_WHAT YOU WILL DO_:
Leaving out all pictures, reproduce the entries below exactly, from the first line through the line that contains "b, 'candle', am)".

_MATERIAL SHOWN_:
──────────────────────────────
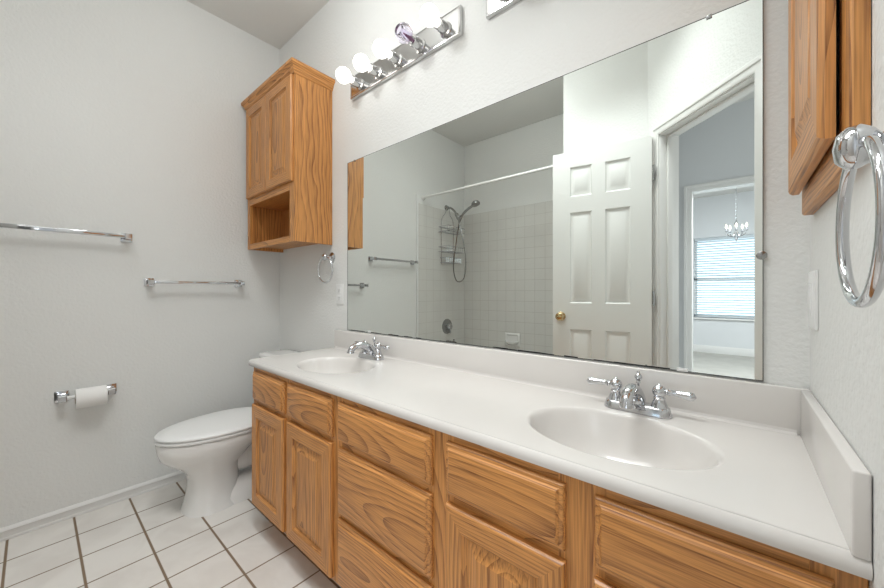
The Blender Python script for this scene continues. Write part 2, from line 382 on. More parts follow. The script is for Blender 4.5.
for k in range(5):
    a = 2*PI*k/5 + 0.3; ca, sa = math.cos(a), math.sin(a)
    b = BM(); tube(b, curve_pts([(cx+0.02*ca, cy+0.02*sa, 1.88), (cx+0.05*ca, cy+0.05*sa, 1.85), (cx+0.10*ca, cy+0.10*sa, 1.88), (cx+0.115*ca, cy+0.115*sa, 1.92)], 15), 0.005, 8)
    lathe(b, (cx+0.115*ca, cy+0.115*sa, 1.915), (0, 0, 1), [(0.006, 0), (0.02, 0.01), (0.022, 0.016), (0.010, 0.018), (0.010, 0.055)], 14)
    am = obj('arm', b, 'chrome', ch)
    b = BM(); lathe(b, (cx+0.115*ca, cy+0.115*sa, 1.968), (0, 0, 1), [(0.006, 0), (0.013, 0.015), (0.014, 0.028), (0.007, 0.050), (0.001, 0.066)], 12); obj('candle_bulb', b, 'candle', am)

# ------------------------------------------------------------------ the open six-panel door
hx, hy = 2.020, -1.300; fx_, fy_ = 1.448, -1.209; DW = math.hypot(hx-fx_, hy-fy_); DT = 0.035
dr = thing('door_1', 'white six-panel door standing open against the wall', 'door', (hx, hy, 0.008), math.atan2(fy_-hy, fx_-hx), kind='structure')
def panel_face(bm, xs, zs, holes, y, dr_):
    for i in range(len(xs)-1):
        for j in range(len(zs)-1):
            if (i, j) in holes: rect_rings(bm, xs[i], xs[i+1], zs[j], zs[j+1], [(0, y), (0.007, y+dr_*0.008), (0.018, y+dr_*0.009), (0.034, y+dr_*0.002)])
            else: quad(bm, (xs[i], y, zs[j]), (xs[i+1], y, zs[j]), (xs[i+1], y, zs[j+1]), (xs[i], y, zs[j+1]))
xs = [0, 0.112, 0.254, 0.332, 0.468, DW]; zs = [0, 0.22, 0.812, 0.985, 1.585, 1.690, 1.886, 1.99]
holes = {(i, j) for i in (1, 3) for j in (1, 3, 5)}
b = BM(); panel_face(b, xs, zs, holes, 0, 1); panel_face(b, xs, zs, holes, DT, -1)
quad(b, (0, 0, 0), (0, DT, 0), (0, DT, zs[-1]), (0, 0, zs[-1])); quad(b, (DW, 0, 0), (DW, DT, 0), (DW, DT, zs[-1]), (DW, 0, zs[-1]))
quad(b, (0, 0, 0), (DW, 0, 0), (DW, DT, 0), (0, DT, 0)); quad(b, (0, 0, zs[-1]), (DW, 0, zs[-1]), (DW, DT, zs[-1]), (0, DT, zs[-1]))
bmesh.ops.remove_doubles(b, verts=b.verts, dist=1e-5)
obj('door_slab', b, 'door', dr, local=True)
for s, y0 in ((-1, 0), (1, DT)):
    b = BM(); lathe(b, (DW-0.055, y0, 0.895), (0, s, 0), [(0.030, 0), (0.030, 0.004), (0.024, 0.009), (0.012, 0.012), (0.011, 0.026), (0.020, 0.032), (0.027, 0.044), (0.026, 0.056), (0.017, 0.064), (0.001, 0.066)], 28)
    obj('door_knob', b, 'brass', dr, local=True)['label'] = 'antique brass door knob'
b = BM(); box(b, DW-0.001, DW+0.0015, 0.006, 0.029, 0.865, 0.925, 0.0005); obj('latch_plate', b, 'brass', dr, local=True)
for z in (0.22, 1.02, 1.77):
    b = BM(); tube(b, [(-0.006, -0.004, z-0.045), (-0.006, -0.004, z+0.045)], 0.006, 10); box(b, -0.002, 0.001, 0.0, 0.03, z-0.045, z+0.045); obj('hinge', b, 'nickel', dr, local=True)

# ------------------------------------------------------------------ tub, shower fittings
tb = thing('bathtub', 'white alcove bathtub below the shower tile', 'bathtub', (0.725, -1.78, 0))
b = BM()
def rr(x0, x1, y0, y1, r, z, n=6):
    pts = []
    for (px, py, a0) in ((x1-r, y1-r, 0), (x0+r, y1-r, 90), (x0+r, y0+r, 180), (x1-r, y0+r, 270)):
        for k in range(n+1):
            a = math.radians(a0+90*k/n); pts.append((px+r*math.cos(a), py+r*math.sin(a), z))
    return pts
X0, X1, Y0, Y1 = 0.010, 1.441, -2.130, -1.42
loft(b, [rr(X0, X1, Y0, Y1, 0.01, 0.0), rr(X0, X1, Y0, Y1, 0.01, 0.355), rr(X0+0.01, X1-0.01, Y0+0.01, Y1-0.01, 0.012, 0.37), rr(X0+0.07, X1-0.07, Y0+0.06, Y1-0.08, 0.12, 0.37), rr(X0+0.085, X1-0.10, Y0+0.075, Y1-0.095, 0.12, 0.35), rr(X0+0.13, X1-0.26, Y0+0.11, Y1-0.13, 0.10, 0.06), rr(X0+0.2, X1-0.34, Y0+0.18, Y1-0.2, 0.08, 0.05)], cap0=False)
obj('tub_shell', b, 'china', tb)
b = BM(); lathe(b, (0.24, -1.79, 0.052), (0, 0, 1), [(0.03, 0), (0.028, 0.003), (0.02, 0.001), (0.001, 0.001)]); obj('drain', b, 'nickel', tb)
rd = thing('shower_curtain_rod', 'white shower curtain rod spanning the tub alcove', 'curtain rod', (0.725, -1.45, 2.01))
b = BM(); tube(b, [(0.002, -1.45, 2.01), (1.449, -1.45, 2.01)], 0.012, 14); obj('rod', b, 'trim', rd)
for x, d in ((0, 1), (1.451, -1)):
    b = BM(); lathe(b, (x, -1.45, 2.01), (d, 0, 0), [(0.028, 0), (0.026, 0.008), (0.016, 0.018), (0.0125, 0.022)]); obj('rod_flange', b, 'trim', rd)
SY = -1.815
sh = thing('hand_shower', 'chrome hand shower with hose on the tiled wall', 'shower head', (0.0, SY, 1.96))
b = BM(); lathe(b, (0.0, SY, 1.975), (1, 0, 0), [(0.030, 0), (0.028, 0.006), (0.014, 0.014)]); tube(b, curve_pts([(0.0, SY, 1.975), (0.06, SY, 1.965), (0.11, SY, 1.925), (0.14, SY, 1.885)], 15), 0.0105, 12); obj('shower_arm', b, 'nickel', sh)
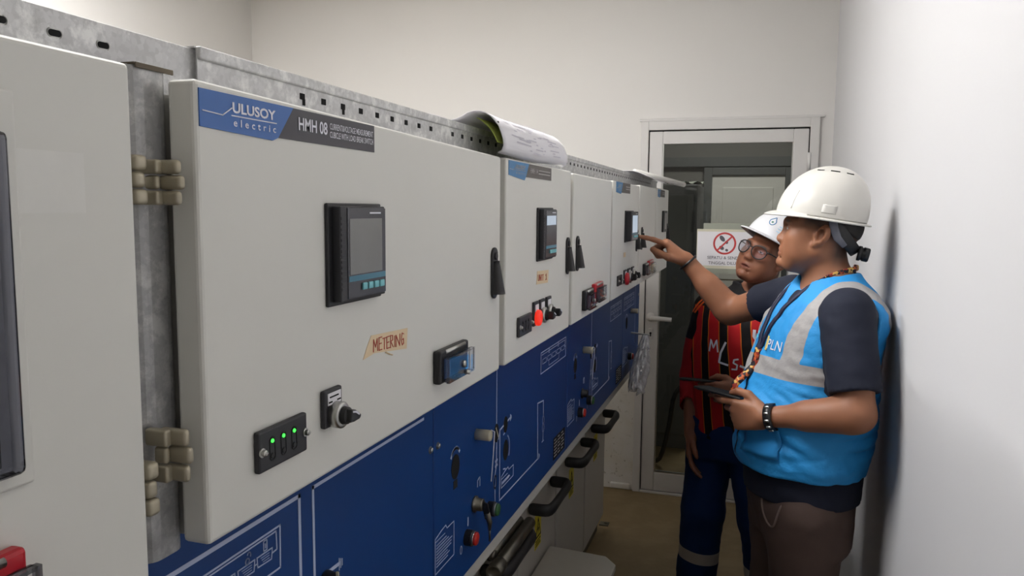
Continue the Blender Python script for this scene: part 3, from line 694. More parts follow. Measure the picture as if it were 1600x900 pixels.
ink.ribbon([(.7245, 1.2035), (.731, 1.2035), (.731, 1.2155), (.7245, 1.2155)], .0013, XBL, True); ink.ribbon([(.728, 1.2065), (.728, 1.211)], .0012, XBL)
ell(ink, .695, 1.2045, .0034, .0034, .0012, n=14); ell(ink, .698, 1.2105, .003, .0036, .0011, a0=-.5, a1=2.7, n=8)
ink.ribbon([(.866, 1.1145), (.890, 1.1135)], .005, XBL)
for yy_, h_ in ((.8905, .008), (.8945, .006), (.8985, .0042)): ink.ribbon([(yy_, 1.1125 - h_), (yy_, 1.1125 + h_)], .0016, XBL)
for a_, ch in ((.497, 'I'), (.503, '0'), (.518, '0')): ell(ink, a_ + .03, 1.274, .004, .006, .0016, n=12)
part('mimic_lines', ink, 'line', pB)
kn = part('earth_switch_knob', MB().lathe((XBL, .855, 1.106), (1, 0, 0), [(.014, 0), (.014, .004), (.012, .016), (.008, .02)], 24), 'black', pB, True)
part('knob_pointer', MB().box(XBL + .018, XBL + .0215, .852, .8545, 1.088, 1.122), 'ivory', kn)
screw(pB, 1.199, 1.180, XBL); lower_door(cB, .433, 1.213, False)

# ---- first feeder cubicle: pair of doors
cC = cubicle(1.213, 2.217, 'switchgear cubicle right of the metering one, door pair with a red lamp lit')
d2_ = lv_door(cC, 1.232, 1.700, z1=1.685); d3_ = lv_door(cC, 1.727, 2.206, z1=1.682)
nameplate(d2_, 1.243, 1.522, 1.657, 1.6815, 1.342, 1.362, 'HMH 14', (), True, dip=.006)
m_, X, a, b, c0, c1 = power_meter(d2_, 1.418, 1.531, 1.499, 1.6025, 'bezel')
part('lit_area', MB().box(X + .0012, X + .0016, a + .17 * (b - a), b - .1 * (b - a), c0 + .68 * (c1 - c0), c0 + .87 * (c1 - c0)), 'lcd', m_)
swing_handle(d2_, 1.670); swing_handle(d3_, 1.768)
tp = part('masking_tape', MB().prism([(XLV, 1.422, 1.4545), (XLV, 1.507, 1.451), (XLV, 1.512, 1.4765), (XLV, 1.428, 1.480)], (.0006, 0, 0)), 'tape', d2_, label='cream tape lettered UNIT 1 in red')
mk = MB()
for i_, (ch, y_, w_) in enumerate((('U', 1.432, .008), ('N', 1.444, .008), ('I', 1.456, .003), ('T', 1.463, .009), ('1', 1.486, .010))): strokes(mk, y_, 1.4610 - .0006 * i_, w_, .011, LET[ch], .0014)
part('lettering', mk, 'red_ink', tp)
voltage_indicator(d2_, 1.297, 1.377, 1.370, 1.4065, False)
for y_, k_ in ((1.412, 'lamp'), (1.455, 'sw'), (1.505, 'sw')): pilot(d2_, y_, 1.376, 1.423, k_, .034)
breaker_window(d3_, 1.830, 1.925, 1.352, 1.402, 'black', 'plum_in'); breaker_window(d3_, 1.945, 2.05, 1.358, 1.408, 'red_cover', 'plum_in')
pC = blue_panel(cC, 1.213, 2.217)
switch_section(pC, 0.0); screw(pC, 1.232, 1.178, XBL)
ink = MB(); flow(ink, 1.915, 2.188, 1.168, 1.224); part('interlock_diagram', ink, 'line', pC)
lower_door(cC, 1.213, 1.713); lower_door(cC, 1.717, 2.217, True, 2.0)

# ---- second feeder cubicle
cD = cubicle(2.217, 3.202, 'switchgear cubicle the men point at, door pair with a bright lit meter screen')
d4_ = lv_door(cD, 2.232, 2.742, z1=1.684); d5_ = lv_door(cD, 2.762, 3.195, z1=1.688)
nameplate(d4_, 2.272, 2.53, 1.652, 1.683, 2.36, 2.385, None, (), True, dip=.004)
m_, X, a, b, c0, c1 = power_meter(d4_, 2.435, 2.595, 1.496, 1.597, 'lcd', p=.02)
swing_handle(d4_, 2.690); swing_handle(d5_, 2.815)
part('masking_tape', MB().box(XLV, XLV + .0006, 2.43, 2.47, 1.449, 1.464), 'tape', d4_)
voltage_indicator(d4_, 2.315, 2.385, 1.367, 1.399, False)
for y_, k_ in ((2.455, 'redlamp'), (2.53, 'sw'), (2.61, 'sw')): pilot(d4_, y_, 1.365, 1.408, k_, .044)
breaker_window(d5_, 2.86, 2.96, 1.356, 1.400, 'black', 'plum_in'); breaker_window(d5_, 2.98, 3.10, 1.352, 1.404, 'red_cover', 'tape')
pD = blue_panel(cD, 2.217, 3.202)
switch_section(pD, 1.003, 1.2, False)
ink = MB(); flow(ink, 2.912, 3.155, 1.170, 1.226); part('interlock_diagram', ink, 'line', pD)
lower_door(cD, 2.217, 2.693); lower_door(cD, 2.697, 3.202)

# ---- far end cubicle
cE = cubicle(3.202, 3.665, 'farthest switchgear cubicle at the end of the row, nearest the glass door')
d6_ = lv_door(cE, 3.222, 3.655, z1=1.692)
nameplate(d6_, 3.255, 3.50, 1.656, 1.686, 3.33, 3.35, None, (), True, dip=.003)
part('relay', MB().box(XLV, XLV + .008, 3.42, 3.56, 1.503, 1.597, .002), 'black', d6_)
part('relay_face', MB().box(XLV + .008, XLV + .0086, 3.47, 3.53, 1.515, 1.587), 'grey_ink', d6_)
swing_handle(d6_, 3.62)
pE = blue_panel(cE, 3.202, 3.665)
ink = MB(); flow(ink, 3.222, 3.50, 1.172, 1.226); ink.ribbon([(3.538, 1.30), (3.54, 1.16), (3.545, 1.02)], .003, XBL); note(ink, 3.22, 3.34, .93, 1.0, 6)
ell(ink, 3.30, 1.118, .03, .03, .004, a0=.7, a1=2.5, n=8); ell(ink, 3.545, 1.00, .01, .015, .004)
part('mimic_lines', ink, 'line', pE)
peg(pE, 3.415, 1.150); hole(pE, 3.304, 1.109, .022, .026); push(pE, 3.37, .952, 'red'); screw(pE, 3.64, 1.20, XBL)
lower_door(cE, 3.202, 3.665)
part('foot_bracket', MB().box(-.70, -.655, 3.655, 3.70, .03, .036, .001).lathe((-.672, 3.685, .036), (0, 0, 1), [(.008, 0), (.008, .003)], 14), 'steel', cE)

# ---- galvanised perforated rails on top
def slot_holes(mb, x, ys, zc, a, b):
    for y_ in ys:
        pts = [(x, y_ + (a - b if math.cos(t_) > 0 else b - a) + b * math.cos(t_), zc + b * math.sin(t_)) for t_ in [2 * math.pi * i / 20 for i in range(20)]]
        mb.prism(pts, (.0008, 0, 0))
r1 = thing('perforated_rail', (-.5, .1, 1.705), 'short galvanised rail with oblong slots on the nearest cubicle', 'rail')
part('web', MB().box(-.462, -.459, -.45, .56, 1.688, 1.7315, .0008).box(-.50, -.462, -.45, .56, 1.688, 1.691).box(-.50, -.462, -.45, .56, 1.7295, 1.7315), 'galv', r1, label='galvanised channel')
for i_ in range(9):
    y_ = .455 - .0405 * i_; sl = MB(); slot_holes(sl, -.459, [y_], 1.7155, .0048, .0022)
    so = part('slot', sl, 'hole', r1); ri = MB()
    pts = [(y_ + (.003 if math.cos(t_) > 0 else -.003) + .0028 * math.cos(t_), 1.7155 + .0028 * math.sin(t_)) for t_ in [2 * math.pi * i / 20 for i in range(20)]]
    part('slot_rim', ri.ribbon(pts, .0007, -.459, True, .0003), 'chrome', so)
r2 = thing('cable_tray', (-.5, 1.7, 1.705), 'long galvanised cable tray with a rolled lip along the cubicle tops', 'cable tray')
L0, L1 = .548, 3.60
part('web', MB().box(-.456, -.454, L0, L1, 1.688, 1.7245, .0006).box(-.60, -.456, L0, L1, 1.688, 1.690), 'galv', r2)
part('lip', MB().box(-.4565, -.4505, L0, L1, 1.7225, 1.7335, .002, 3).box(-.472, -.4565, L0, L1, 1.7318, 1.7335), 'galv', r2)
first = None
for i_ in range(66):
    y_ = .704 + .041 * i_
    if y_ > L1 - .02 or 1.05 < y_ < 1.1: continue
    if first is None:
        first = part('hole', MB().box(-.4545, -.4532, y_ - .0045, y_ + .0045, 1.710, 1.7165, .0008), 'hole', r2); y00 = y_
    else:
        h2_ = first.copy(); COL.objects.link(h2_); h2_.parent = r2; h2_.location = (0, y_ - y00, 0)
for y_ in (.704, .784): part('notch', MB().box(-.4545, -.4531, y_ + .0005, y_ + .0045, 1.7045, 1.711), 'hole', r2)

# ---- drawings draped over the tray
def drape(name, label, y0, y1, prof, mat, skew=0.0, group=None, amp=.003, thick=.0015):
    # prof: (x, z) across the aisle direction
    P = np.array(prof); s_ = np.r_[0, np.cumsum(np.hypot(*np.diff(P, axis=0).T))]; s_ /= s_[-1]
    def f(u, v):
        x_ = np.interp(v, s_, P[:, 0]); z_ = np.interp(v, s_, P[:, 1])
        yv = y0 + (y1 - y0) * u + skew * (v - .5)
        return (x_ + amp * math.sin(9 * u + 5 * v), yv, z_ + amp * math.sin(7 * u + 2) * (.3 + v * .4))
    t_ = thing(name, (P[:, 0].mean(), (y0 + y1) / 2, P[:, 1].min()), label, 'paper', group)
    return t_, part('sheet', MB().grid(f, 26, 30), mat, t_, True, solid=thick)
arch = [(-.62, 1.742), (-.56, 1.745), (-.515, 1.749), (-.492, 1.744), (-.474, 1.7375), (-.461, 1.742), (-.450, 1.750), (-.438, 1.754), (-.424, 1.753), (-.411, 1.744), (-.402, 1.732), (-.397, 1.714), (-.397, 1.700), (-.402, 1.692), (-.410, 1.6895)]
dw, sh = drape('drawing_sheets', 'curled stack of white printed drawings hanging over the cable tray', 1.150, 1.565, arch, 'paper', .12)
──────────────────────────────
_EXERCISE SOLUTION_:
The Blender Python script for this scene continues. Write part 2, from line 382 on. More parts follow. The script is for Blender 4.5.
for k in range(5):
    a = 2*PI*k/5 + 0.3; ca, sa = math.cos(a), math.sin(a)
    b = BM(); tube(b, curve_pts([(cx+0.02*ca, cy+0.02*sa, 1.88), (cx+0.05*ca, cy+0.05*sa, 1.85), (cx+0.10*ca, cy+0.10*sa, 1.88), (cx+0.115*ca, cy+0.115*sa, 1.92)], 15), 0.005, 8)
    lathe(b, (cx+0.115*ca, cy+0.115*sa, 1.915), (0, 0, 1), [(0.006, 0), (0.02, 0.01), (0.022, 0.016), (0.010, 0.018), (0.010, 0.055)], 14)
    am = obj('arm', b, 'chrome', ch)
    b = BM(); lathe(b, (cx+0.115*ca, cy+0.115*sa, 1.968), (0, 0, 1), [(0.006, 0), (0.013, 0.015), (0.014, 0.028), (0.007, 0.050), (0.001, 0.066)], 12); obj('candle_bulb', b, 'candle', am)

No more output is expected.